PACKAGING AND DESIGN - OPTIMIZED FOR PERFORMANCE

 

 

 

 

 

Building on the success of the Q60, and new culture icon in the Q60 Red Sport 400, our team in London has worked across the Alliance with our colleagues in the Renault Sport Formula One Team and brought Project Black S to life. Taking the Q60's mix of seductive artistry, skinned over pure power, Project Black S goes deeper, allowing the science of Formula One engineering to lead us to another level. The artistry we love in the Q60 has become sharper, and blade-like carbon and performance-focused cooling ducts have transformed the Q60 into a beast.

- Alfonso Albaisa, Senior Vice President for Global Design, INFINITI

 

A SPRINGBOARD FOR PERFORMANCE ENGINEERING AND A MOTORSPORT-INSPIRED CABIN

Cross-Alliance collaboration to realize Project Black S design and aerodynamic efficiency

  • Aerodynamics validated and optimized by Renault Sport Formula One Team
  • New rear wing provides significant additional downforce for high-speed stability

"The earlier 2017 Project Black S concept car represented an early design vision for the development of a highly focused dual-hybrid super sports car. Now, with a functioning high-speed prototype ready to take to the track for further validation, we have fleshed out the design with real purpose." 
Karim Habib, Executive Design Director, INFINITI

It is not just the powertrain that has been designed in partnership between INFINITI and the Renault Sport Formula One Team.
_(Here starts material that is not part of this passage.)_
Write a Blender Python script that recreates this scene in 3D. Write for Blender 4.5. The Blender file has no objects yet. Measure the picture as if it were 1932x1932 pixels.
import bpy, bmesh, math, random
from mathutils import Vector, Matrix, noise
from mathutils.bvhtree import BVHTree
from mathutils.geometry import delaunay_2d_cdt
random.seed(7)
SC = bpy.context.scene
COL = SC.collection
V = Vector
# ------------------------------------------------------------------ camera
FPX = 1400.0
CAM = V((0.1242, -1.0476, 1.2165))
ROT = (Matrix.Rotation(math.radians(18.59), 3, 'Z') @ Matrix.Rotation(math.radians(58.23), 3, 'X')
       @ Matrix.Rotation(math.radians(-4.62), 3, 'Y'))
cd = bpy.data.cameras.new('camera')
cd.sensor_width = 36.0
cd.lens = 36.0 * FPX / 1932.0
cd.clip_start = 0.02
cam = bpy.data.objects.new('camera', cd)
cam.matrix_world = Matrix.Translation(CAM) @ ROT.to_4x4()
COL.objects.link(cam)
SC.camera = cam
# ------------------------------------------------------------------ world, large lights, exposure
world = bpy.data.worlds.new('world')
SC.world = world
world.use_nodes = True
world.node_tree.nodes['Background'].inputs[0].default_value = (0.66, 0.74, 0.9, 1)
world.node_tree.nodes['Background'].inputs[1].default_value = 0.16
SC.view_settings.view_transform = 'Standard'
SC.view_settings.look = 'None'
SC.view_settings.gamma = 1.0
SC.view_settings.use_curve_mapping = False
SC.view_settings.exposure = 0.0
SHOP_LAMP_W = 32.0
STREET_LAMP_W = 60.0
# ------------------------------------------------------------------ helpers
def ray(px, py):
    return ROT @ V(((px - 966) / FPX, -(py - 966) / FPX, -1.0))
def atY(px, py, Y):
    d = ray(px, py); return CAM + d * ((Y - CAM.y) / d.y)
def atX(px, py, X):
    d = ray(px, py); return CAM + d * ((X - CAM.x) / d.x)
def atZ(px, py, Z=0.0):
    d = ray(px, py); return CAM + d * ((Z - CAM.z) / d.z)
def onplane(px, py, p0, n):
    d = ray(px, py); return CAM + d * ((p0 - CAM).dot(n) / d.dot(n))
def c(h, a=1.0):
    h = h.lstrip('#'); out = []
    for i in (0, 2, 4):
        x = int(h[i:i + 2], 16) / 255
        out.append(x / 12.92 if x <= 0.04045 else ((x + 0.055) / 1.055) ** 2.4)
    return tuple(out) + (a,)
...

Project Black S also demonstrates how the two Alliance organizations could collaborate to optimize aerodynamic efficiency to benefit performance. Accordingly, there are a number of strong visual links between the Project Black S prototype and the Renault Sport Formula One Team's race cars.

Having access to the Renault Sport One Team’s digital modeling technology allowed for subtle changes to the shape and proportions of the Q60 Project Black S wing, which now offers a fine-tuned compromise between maximum straight-line stability and high-traction under cornering.

 

The 2017 Project Black S show car proposed an initial vision for motorsport-inspired aesthetics and aerodynamics. The aerodynamics of the new 2018 prototype have been optimized by the Enstone-based Renault Sport Formula One Team, using computational fluid dynamics software to deliver more effective powertrain cooling and enhanced downforce.

Similarly, INFINITI has called upon the Renault Sport Formula One Team's expertise in production techniques and its use of more advanced materials. Many of the Q60's body panels, including the hood, fenders and roof, have been replaced with lightweight carbon fiber panels.

Other elements of the exterior – such as the twin titanium exhaust tips – have been crafted using 3D printing technology, used by the motorsport team to rapidly create and trial new components for their race cars.

Celebrating the partnership with the Renault Sport Formula One Team, the prototype is finished inside and out in black with yellow highlights – inspired by the famous livery of the team's Formula One cars. The pared-back interior, still recognizably based on that of the Q60 donor car, also benefits from a 'lightweighting' approach, with features and functions evoking the minimalist operability of a Formula One car.

The Renault Sport Formula One Team's input is no more evident than in the high-tech design of the rear wing, which has been validated by the Formula One team's aerodynamicists and finished in carbon fiber. The wing has a similar aerodynamic profile to the Renault Sport Formula One Team's 'Monza' wing, which provides a relatively low level of downforce for a Formula One car around one of the faster circuits in the sport's calendar. Yet, for a development vehicle based on a homologated road car, the impact is significant.

Illustrating its collaborative development, the Enstone and Paddington teams responsible for aerodynamics and design have been able to hone the rear wing by testing a series of design iterations. Where certain configurations have maximized downforce levels around corners, others have enabled greater acceleration and high-speed, straight-line performance. Having access to the Renault Sport One Team's digital modelling technology allowed for subtle changes to the shape and proportions of the wing, which now offers a fine-tuned compromise between maximum straight-line stability and high-traction under cornering. In all, the team has tested four iterations of the wing so far, with further changes to its profile still possible before the car moves to its next stage of track testing and validation.